*Task requirements*
Include in the output exactly the lines from the opening of the data through the line containing "PI = math.pi", and nothing more.

*Information provided*
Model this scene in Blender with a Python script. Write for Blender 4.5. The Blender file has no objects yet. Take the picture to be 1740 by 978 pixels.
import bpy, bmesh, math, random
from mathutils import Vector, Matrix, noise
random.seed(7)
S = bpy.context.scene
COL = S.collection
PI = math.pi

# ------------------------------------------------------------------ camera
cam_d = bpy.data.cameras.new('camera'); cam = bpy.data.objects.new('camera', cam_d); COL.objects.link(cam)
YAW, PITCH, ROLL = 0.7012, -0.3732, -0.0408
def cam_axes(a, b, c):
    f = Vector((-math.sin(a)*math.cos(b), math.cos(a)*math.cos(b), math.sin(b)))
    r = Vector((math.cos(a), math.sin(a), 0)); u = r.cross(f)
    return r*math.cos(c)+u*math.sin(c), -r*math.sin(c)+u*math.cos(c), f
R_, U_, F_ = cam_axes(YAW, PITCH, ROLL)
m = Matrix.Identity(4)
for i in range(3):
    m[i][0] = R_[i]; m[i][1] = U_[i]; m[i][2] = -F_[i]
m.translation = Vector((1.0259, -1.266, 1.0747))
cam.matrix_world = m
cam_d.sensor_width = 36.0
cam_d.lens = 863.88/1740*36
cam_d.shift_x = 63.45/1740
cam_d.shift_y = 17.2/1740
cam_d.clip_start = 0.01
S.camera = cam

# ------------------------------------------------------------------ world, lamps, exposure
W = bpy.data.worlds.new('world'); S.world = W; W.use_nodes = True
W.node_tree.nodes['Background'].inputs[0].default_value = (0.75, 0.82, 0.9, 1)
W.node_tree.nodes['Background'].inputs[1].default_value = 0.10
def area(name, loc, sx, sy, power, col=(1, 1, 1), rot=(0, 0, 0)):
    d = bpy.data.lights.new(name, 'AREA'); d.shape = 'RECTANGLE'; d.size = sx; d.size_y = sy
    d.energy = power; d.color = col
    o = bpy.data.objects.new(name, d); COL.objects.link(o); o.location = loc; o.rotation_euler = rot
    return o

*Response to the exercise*
Model this scene in Blender with a Python script. Write for Blender 4.5. The Blender file has no objects yet. Take the picture to be 1740 by 978 pixels.
import bpy, bmesh, math, random
from mathutils import Vector, Matrix, noise
random.seed(7)
S = bpy.context.scene
COL = S.collection
PI = math.pi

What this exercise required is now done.